During its first act, the play by Hilary Bettis, wanders like its characters; is it trying to be a drama, satire, very dark comedy, a Peter Pan allegory in which adult children try to avoid the stress of adulthood by relying on drugs, violence and sex to escape the pain? Indeed during the first part, which runs slightly longer than it should, the audience is subjected to, rather than enlightened by, the tribulations of characters who not only fail to see a way out of their misery, but also seem to relish in it like the title reptiles do in the muddy waters of a swamp. What the playwright reveals in the stunning second half then, is that in fact time (just like in Peter Pan) is the alligator coming to swallow all of these characters in one bite.

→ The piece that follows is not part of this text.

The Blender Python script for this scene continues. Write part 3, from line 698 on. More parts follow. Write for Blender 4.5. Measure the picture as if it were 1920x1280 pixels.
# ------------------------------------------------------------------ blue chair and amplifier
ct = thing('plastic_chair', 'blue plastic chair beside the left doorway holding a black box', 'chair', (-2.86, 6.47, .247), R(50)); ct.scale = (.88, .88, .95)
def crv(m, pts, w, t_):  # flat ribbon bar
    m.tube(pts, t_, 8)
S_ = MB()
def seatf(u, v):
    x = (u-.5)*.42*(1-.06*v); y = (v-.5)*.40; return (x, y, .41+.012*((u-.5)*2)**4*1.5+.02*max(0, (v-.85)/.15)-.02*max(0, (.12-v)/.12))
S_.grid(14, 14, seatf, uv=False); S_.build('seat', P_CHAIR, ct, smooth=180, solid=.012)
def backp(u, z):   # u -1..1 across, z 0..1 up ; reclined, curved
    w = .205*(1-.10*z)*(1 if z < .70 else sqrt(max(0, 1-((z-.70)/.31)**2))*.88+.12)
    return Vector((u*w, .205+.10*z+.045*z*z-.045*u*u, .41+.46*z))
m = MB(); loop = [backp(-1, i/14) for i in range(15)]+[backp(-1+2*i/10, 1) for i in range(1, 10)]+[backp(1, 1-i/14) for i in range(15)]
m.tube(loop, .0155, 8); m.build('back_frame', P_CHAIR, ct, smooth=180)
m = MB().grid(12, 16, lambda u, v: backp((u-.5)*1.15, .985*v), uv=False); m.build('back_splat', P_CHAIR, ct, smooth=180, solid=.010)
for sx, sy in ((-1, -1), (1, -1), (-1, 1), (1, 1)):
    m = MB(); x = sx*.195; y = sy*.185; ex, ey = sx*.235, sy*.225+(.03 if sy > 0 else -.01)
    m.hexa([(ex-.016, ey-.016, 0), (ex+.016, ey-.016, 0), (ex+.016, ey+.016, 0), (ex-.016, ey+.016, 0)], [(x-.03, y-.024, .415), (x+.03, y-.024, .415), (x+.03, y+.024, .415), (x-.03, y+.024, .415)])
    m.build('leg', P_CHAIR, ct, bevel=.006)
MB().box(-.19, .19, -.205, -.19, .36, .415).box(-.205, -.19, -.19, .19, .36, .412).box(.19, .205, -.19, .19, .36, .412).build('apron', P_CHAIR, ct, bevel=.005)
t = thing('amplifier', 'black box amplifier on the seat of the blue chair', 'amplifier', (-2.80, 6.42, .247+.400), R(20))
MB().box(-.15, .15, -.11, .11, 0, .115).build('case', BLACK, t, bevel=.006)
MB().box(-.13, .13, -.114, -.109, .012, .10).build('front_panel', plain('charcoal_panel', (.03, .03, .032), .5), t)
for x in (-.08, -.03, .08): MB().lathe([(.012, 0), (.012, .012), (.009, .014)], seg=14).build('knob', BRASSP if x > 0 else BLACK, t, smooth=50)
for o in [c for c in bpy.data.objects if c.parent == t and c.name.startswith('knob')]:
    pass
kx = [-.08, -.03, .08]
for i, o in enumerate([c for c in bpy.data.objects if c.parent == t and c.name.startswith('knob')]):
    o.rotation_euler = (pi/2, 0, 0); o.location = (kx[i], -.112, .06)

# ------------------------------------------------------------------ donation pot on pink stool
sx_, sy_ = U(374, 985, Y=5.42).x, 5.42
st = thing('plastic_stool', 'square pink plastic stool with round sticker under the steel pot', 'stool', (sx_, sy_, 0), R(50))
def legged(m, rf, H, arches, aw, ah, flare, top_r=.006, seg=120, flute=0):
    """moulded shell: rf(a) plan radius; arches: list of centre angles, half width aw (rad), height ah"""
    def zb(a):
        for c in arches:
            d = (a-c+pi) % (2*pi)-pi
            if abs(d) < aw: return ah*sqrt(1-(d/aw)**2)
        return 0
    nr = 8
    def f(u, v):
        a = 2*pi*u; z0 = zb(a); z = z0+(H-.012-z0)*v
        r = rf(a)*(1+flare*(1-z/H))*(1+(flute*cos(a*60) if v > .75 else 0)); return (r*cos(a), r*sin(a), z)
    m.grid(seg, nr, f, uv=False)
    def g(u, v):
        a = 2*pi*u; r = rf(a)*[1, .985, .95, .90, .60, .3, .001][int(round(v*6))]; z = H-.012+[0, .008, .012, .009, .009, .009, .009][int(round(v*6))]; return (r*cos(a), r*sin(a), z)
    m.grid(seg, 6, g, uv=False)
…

Alligator is by no means a story of hope, instead it seeks to show us the lives of people we otherwise wouldn’t think about, the same disenchanted, disillusioned people whom the system has failed so often, that they live by their own rules. Animal carcasses designed by the brilliant Jessica Scott abound, and serve as memento moris, these characters can’t fear death when they are already surrounded by it daily. So what does one fear when mortality is a lurking, immediate promise? Here is where Bettis’ larger questions lie, and while the play proves she doesn’t always have the answers, audience members come out in a daze, will they care more about the swamp as they leave the theater, or will they too relish in the comfort of not being like any of the characters in the show?